$67 million pants? Who is this guy??

By now, I’m sure many of you have heard of the judge in Washington DC who is suing his drycleaners for $67 million because they lost his favorite pair of pants.

The case has sparked debate about tort reform, and has become great fodder for those who say our system doesn’t work. Because it’s impossible for ANYONE to argue that the attorney is justified in seeking so much money in this case, there isn’t much of a comeback, beyond pointing out that this case is a wierd one, the judge is wrong, but that 99.999999% of cases aren’t like that.

So that got me thinking – who was this judge? Was he a crazy person, or was he a brilliant tort-reformer (same thing) who filed this suit just to get the tort-reform message out?

I did my research. Looks more like crazy guy than tort reformer.

The judge involved is Roy Pearson Jr. His bio has been removed from his agency’s website, but a Westlaw search revealed some of his published case opinions (as a lawyer or litigant).

 What I seem to have learned is that Mr. Pearson spent most of his career representing tenants in battles with landlords. Up to a point, his reported cases just seem to be that of an attorney sticking up for the little guy. Then came the case of Woodner v. Breeden, 665 A.2d 929. Somehow his clients were awarded 4.5 million and $9.5 million in punitive damages over a landlord/tenant dispute. The punitive damage awards were overturned on appeal, but this seems to have led to a shift in his case strategy.

The next reported case I found was Carey v. Edgewood Management Corp, 754 A.2d 951, where Mr. Pearson unsuccessfully tried to get emotional distress damages for his clients for a breach of a real estate contract.

Then came his divorce, Pearson v. Vanlowe, 2005 WL 524597, where he was ordered to pay his ex-wife’s attorney fees because he “excessively drove costs up” by threatining to have her attorneys disbarred, among other bully tactics.

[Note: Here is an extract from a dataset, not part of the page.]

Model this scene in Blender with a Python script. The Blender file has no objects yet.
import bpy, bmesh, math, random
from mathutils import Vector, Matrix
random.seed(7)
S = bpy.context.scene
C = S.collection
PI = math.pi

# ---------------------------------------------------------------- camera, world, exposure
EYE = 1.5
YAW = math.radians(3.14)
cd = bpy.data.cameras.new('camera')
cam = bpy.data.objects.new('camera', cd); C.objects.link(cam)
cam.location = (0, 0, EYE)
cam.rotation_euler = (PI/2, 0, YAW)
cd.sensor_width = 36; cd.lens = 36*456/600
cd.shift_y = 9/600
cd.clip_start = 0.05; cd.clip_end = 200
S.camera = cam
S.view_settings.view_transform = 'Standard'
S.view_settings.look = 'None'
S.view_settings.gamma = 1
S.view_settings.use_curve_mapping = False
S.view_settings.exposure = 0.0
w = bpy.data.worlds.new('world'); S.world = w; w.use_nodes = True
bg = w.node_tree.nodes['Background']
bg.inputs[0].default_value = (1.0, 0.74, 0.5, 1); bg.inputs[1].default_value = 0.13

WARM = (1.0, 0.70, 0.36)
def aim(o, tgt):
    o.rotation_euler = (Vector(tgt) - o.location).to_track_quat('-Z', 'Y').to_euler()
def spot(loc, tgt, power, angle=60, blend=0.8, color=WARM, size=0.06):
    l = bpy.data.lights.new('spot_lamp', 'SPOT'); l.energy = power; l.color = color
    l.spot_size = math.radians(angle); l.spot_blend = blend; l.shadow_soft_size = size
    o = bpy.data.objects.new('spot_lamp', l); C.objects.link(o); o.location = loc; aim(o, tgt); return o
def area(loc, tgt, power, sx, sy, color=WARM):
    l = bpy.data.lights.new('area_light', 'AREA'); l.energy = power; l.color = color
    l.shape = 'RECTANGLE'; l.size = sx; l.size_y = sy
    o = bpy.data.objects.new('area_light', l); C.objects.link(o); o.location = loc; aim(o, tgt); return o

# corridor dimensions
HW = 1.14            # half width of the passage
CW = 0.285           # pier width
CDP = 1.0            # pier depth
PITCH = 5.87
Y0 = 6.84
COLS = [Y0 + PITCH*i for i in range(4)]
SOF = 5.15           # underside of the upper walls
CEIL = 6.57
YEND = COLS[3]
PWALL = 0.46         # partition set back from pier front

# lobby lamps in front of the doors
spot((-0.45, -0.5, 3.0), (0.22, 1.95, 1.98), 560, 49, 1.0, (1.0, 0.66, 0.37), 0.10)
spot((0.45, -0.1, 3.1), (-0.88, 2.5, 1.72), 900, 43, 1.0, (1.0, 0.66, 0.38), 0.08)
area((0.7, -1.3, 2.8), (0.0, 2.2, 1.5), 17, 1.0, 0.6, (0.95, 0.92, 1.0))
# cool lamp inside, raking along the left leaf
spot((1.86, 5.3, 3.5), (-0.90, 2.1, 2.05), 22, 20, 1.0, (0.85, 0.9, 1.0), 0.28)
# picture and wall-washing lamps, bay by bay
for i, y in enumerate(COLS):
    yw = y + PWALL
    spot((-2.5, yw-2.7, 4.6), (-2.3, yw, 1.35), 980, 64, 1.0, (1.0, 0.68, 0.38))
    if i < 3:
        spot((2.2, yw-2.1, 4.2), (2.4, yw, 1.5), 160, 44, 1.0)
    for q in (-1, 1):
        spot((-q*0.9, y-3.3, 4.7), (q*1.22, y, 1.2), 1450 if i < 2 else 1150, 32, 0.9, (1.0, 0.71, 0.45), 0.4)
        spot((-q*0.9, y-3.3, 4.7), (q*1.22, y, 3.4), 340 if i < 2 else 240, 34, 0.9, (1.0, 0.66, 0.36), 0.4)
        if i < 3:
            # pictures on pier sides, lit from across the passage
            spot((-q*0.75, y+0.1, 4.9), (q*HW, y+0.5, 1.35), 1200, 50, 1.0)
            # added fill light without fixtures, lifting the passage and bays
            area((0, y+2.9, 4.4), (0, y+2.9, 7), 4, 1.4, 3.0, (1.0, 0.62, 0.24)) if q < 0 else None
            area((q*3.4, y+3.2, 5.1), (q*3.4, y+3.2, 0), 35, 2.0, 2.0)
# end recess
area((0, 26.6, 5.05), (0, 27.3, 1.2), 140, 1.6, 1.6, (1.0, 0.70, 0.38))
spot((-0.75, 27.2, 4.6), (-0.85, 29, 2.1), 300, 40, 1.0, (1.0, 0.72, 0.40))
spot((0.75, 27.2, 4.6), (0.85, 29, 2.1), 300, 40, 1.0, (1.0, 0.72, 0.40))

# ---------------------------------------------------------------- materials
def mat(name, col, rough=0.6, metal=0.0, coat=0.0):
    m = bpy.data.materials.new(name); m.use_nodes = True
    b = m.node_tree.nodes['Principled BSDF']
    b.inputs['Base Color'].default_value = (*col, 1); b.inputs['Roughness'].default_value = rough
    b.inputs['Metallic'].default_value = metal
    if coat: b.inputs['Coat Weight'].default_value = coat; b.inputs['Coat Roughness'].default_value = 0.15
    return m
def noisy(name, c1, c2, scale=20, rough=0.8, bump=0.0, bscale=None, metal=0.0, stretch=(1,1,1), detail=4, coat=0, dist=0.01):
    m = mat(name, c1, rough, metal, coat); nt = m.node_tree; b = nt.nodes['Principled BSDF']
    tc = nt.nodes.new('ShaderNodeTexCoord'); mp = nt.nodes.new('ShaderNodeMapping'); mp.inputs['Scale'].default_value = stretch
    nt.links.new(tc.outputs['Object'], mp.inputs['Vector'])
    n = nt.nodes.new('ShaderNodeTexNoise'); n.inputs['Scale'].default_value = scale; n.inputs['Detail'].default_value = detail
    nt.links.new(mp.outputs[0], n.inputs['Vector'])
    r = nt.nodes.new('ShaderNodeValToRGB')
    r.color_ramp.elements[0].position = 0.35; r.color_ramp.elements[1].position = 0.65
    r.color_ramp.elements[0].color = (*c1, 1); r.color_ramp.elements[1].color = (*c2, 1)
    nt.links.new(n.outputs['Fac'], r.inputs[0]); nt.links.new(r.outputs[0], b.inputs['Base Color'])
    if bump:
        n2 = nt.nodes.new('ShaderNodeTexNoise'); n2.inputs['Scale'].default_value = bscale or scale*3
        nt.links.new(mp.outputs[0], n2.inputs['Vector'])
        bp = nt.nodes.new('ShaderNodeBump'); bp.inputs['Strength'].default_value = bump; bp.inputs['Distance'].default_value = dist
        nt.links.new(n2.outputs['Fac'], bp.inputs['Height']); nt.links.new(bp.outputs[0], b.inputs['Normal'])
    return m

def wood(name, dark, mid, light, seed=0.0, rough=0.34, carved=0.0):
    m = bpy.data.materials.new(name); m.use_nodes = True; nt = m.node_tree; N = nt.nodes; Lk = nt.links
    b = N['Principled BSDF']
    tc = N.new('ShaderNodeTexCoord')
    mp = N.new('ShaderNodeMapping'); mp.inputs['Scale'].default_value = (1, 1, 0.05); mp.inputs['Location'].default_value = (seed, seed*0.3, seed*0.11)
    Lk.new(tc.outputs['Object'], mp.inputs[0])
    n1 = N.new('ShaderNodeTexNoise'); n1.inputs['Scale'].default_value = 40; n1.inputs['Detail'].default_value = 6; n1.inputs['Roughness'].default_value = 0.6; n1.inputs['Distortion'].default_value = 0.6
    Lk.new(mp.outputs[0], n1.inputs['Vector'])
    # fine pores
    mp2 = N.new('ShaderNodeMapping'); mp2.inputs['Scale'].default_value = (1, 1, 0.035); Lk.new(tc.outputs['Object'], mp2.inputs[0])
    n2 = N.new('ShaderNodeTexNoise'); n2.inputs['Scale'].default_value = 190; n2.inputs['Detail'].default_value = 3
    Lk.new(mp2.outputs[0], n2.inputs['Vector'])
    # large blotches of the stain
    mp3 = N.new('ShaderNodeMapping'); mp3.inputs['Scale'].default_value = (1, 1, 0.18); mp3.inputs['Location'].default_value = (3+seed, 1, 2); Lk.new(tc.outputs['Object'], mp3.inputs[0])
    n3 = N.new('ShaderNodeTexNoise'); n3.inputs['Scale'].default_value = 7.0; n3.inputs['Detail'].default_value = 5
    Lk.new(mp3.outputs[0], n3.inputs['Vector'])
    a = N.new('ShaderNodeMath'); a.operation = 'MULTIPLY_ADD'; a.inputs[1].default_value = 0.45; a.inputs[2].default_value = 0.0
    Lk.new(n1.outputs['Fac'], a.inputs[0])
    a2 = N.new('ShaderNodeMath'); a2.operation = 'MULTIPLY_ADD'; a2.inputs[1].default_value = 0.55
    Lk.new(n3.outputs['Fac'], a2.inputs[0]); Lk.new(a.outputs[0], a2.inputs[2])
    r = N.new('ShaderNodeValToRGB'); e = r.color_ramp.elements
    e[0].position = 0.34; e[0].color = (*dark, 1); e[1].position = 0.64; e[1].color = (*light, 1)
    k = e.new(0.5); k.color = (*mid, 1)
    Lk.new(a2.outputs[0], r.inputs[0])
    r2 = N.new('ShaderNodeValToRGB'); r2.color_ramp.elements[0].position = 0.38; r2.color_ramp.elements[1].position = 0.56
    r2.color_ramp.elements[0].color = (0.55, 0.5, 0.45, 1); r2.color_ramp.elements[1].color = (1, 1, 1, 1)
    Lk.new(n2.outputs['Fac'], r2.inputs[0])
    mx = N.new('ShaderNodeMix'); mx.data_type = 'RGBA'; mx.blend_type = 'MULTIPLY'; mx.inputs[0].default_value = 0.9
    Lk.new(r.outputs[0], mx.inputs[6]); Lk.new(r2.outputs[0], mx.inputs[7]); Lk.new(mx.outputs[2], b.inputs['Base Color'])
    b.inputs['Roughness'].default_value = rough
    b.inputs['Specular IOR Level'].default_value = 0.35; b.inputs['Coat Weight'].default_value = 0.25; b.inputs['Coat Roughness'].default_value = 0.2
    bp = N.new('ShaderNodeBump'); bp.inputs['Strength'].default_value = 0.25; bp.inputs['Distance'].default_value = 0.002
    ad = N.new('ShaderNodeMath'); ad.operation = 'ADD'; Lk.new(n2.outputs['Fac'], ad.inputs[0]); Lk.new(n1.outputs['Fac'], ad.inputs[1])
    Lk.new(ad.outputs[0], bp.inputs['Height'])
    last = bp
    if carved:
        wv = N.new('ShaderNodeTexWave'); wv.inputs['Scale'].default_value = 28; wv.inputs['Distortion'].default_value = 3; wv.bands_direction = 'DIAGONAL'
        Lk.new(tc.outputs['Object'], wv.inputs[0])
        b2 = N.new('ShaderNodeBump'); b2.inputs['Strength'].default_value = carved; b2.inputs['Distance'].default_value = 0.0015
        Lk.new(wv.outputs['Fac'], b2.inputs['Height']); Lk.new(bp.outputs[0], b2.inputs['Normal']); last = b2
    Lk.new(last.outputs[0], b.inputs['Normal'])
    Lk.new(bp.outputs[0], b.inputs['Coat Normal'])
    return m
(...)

 Hate to say it… but he doesn’t look like a tort reformer in disguise to me.

Unfortunately, this case simply sticks in people’s minds, like the OJ Simpson case, the McDonalds Coffee case, and the infamous Stella Awards (which aren’t even real, by the way). The American people hear a lot about the cases that go wrong, but not enough about the cases that go right.

People don’t publicize the cases where someone is able to get their bills paid, their lost wages back, and a little money for their pain and suffering after an accident. The public doesn’t hear about how a company finally made its product safer after a string of lawsuits made it unprofitable to be unsafe.

I guess if nothing else, at least the dry cleaner is scared as heck about possibly losing my pants.